#### [DATA TO USE]
§

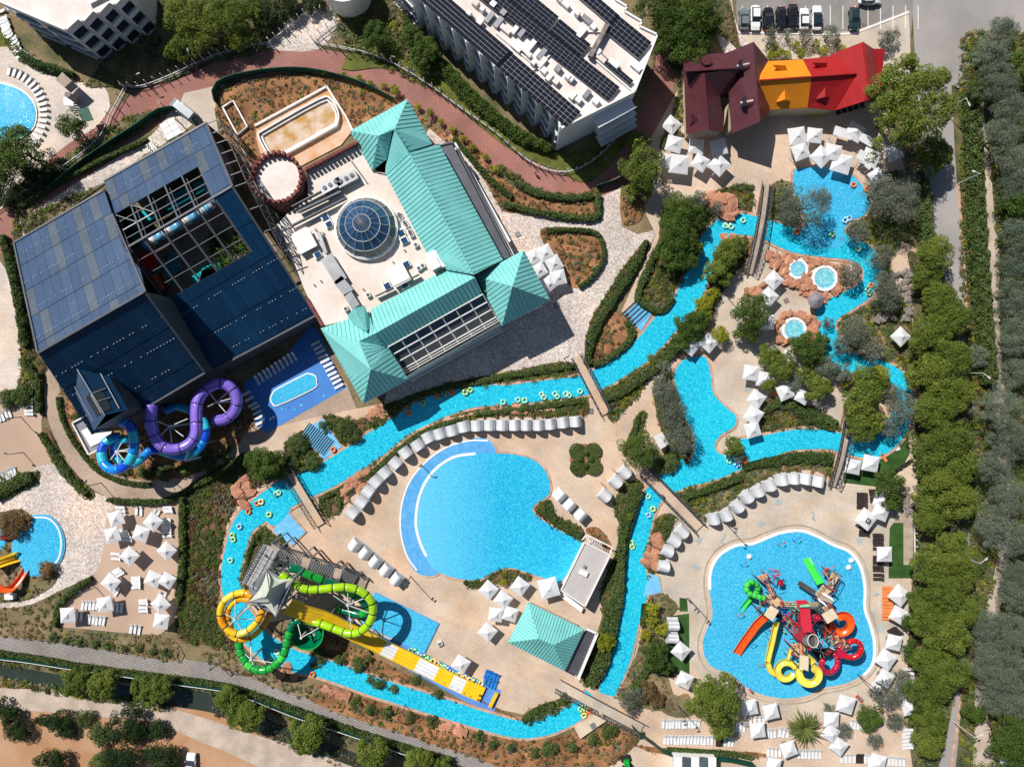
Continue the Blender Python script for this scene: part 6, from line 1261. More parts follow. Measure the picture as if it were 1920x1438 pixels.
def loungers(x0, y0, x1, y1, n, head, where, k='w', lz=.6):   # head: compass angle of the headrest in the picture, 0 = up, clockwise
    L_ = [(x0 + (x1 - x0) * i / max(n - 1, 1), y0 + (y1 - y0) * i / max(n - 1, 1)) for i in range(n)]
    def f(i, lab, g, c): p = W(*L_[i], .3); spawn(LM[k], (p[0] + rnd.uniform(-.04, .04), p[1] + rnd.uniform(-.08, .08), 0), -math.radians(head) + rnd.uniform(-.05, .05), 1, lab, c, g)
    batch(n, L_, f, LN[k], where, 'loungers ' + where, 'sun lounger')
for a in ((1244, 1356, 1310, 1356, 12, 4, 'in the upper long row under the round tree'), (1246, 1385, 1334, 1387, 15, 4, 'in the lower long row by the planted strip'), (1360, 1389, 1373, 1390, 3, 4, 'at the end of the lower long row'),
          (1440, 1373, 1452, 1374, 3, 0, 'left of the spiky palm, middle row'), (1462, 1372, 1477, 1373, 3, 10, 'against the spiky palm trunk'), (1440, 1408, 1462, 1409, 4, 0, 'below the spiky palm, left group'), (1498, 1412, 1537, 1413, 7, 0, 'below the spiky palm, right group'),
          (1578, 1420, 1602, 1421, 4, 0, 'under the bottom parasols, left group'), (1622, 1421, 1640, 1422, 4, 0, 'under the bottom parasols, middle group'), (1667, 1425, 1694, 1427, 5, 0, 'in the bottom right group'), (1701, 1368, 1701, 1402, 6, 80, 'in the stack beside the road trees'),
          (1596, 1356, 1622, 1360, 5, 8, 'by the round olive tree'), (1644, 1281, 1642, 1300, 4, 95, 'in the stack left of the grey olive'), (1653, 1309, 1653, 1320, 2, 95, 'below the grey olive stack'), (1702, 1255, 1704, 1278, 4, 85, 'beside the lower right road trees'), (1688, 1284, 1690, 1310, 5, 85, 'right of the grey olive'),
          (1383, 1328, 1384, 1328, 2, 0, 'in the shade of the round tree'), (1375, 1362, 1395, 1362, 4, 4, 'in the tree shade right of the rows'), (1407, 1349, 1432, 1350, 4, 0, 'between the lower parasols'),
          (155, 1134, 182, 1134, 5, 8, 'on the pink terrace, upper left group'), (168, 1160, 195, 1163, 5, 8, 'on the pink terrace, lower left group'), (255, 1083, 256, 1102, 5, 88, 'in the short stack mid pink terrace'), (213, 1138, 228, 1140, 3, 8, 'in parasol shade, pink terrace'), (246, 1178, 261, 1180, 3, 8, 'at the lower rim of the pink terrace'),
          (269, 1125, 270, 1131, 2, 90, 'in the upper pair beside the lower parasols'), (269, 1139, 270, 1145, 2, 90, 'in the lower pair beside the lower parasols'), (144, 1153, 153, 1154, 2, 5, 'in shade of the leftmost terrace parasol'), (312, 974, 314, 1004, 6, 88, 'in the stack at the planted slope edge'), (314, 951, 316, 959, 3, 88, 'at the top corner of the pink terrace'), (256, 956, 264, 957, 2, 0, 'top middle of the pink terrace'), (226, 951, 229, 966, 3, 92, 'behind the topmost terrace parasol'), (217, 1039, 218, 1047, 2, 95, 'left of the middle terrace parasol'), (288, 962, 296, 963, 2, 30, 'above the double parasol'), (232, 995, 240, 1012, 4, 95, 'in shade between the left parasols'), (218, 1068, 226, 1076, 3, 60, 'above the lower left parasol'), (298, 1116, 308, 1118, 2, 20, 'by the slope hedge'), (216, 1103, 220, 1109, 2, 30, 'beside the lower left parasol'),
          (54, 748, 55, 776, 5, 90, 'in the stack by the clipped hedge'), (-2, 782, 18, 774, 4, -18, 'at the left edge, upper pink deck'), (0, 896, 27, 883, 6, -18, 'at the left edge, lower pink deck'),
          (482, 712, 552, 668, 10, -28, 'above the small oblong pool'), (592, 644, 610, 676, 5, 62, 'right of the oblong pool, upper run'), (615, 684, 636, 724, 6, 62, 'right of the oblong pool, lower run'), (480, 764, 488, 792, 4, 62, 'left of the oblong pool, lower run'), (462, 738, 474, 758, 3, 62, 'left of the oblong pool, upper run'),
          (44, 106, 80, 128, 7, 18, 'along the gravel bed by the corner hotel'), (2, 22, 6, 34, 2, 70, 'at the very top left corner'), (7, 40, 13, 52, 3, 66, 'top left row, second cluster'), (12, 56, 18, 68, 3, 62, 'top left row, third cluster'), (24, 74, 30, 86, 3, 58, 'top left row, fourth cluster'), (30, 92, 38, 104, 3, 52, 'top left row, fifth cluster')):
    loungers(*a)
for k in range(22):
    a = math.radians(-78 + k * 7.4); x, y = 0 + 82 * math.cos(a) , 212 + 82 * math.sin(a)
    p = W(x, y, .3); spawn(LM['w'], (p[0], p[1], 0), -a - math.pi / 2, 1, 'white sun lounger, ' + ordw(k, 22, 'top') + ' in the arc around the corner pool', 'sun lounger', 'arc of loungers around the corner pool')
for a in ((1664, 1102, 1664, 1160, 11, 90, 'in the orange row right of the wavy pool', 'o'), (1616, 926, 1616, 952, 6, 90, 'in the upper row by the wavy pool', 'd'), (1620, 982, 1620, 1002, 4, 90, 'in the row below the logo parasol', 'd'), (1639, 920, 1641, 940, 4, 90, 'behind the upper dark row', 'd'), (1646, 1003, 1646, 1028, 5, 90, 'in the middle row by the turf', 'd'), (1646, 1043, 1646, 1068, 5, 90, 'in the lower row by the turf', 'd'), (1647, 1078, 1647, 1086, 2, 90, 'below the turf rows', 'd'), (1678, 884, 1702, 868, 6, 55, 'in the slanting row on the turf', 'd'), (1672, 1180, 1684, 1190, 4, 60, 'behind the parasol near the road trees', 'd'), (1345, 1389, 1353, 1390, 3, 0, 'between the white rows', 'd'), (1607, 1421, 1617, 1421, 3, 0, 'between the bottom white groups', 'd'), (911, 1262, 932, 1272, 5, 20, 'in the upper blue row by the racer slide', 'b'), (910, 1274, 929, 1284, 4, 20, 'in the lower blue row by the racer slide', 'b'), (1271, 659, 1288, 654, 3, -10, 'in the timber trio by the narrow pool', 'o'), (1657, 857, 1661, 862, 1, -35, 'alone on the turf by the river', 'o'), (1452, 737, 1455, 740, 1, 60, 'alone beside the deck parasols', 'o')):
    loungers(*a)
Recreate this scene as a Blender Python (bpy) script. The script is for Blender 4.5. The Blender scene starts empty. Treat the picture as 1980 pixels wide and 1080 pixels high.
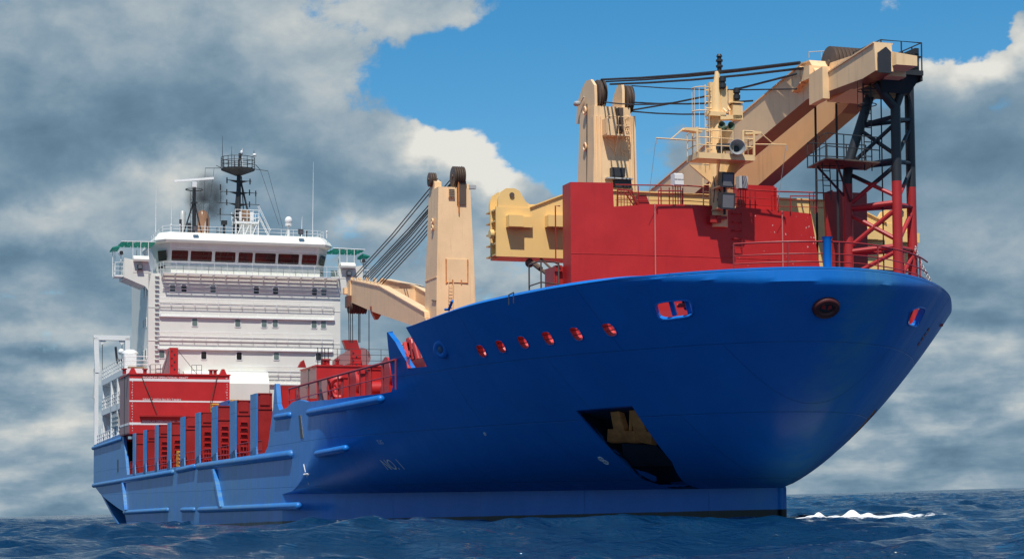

§

#### [SET PROBLEM]
Look over the listing above. Pick out and copy every line that includes "pixels".

#### [RESPONSE TO THE EXERCISE]
Continue the Blender Python script for this scene: part 6, from line 1261. More parts follow. Measure the picture as if it were 1920x1438 pixels.
Recreate this scene as a Blender Python (bpy) script. The script is for Blender 4.5. The Blender scene starts empty. Treat the picture as 1980 pixels wide and 1080 pixels high.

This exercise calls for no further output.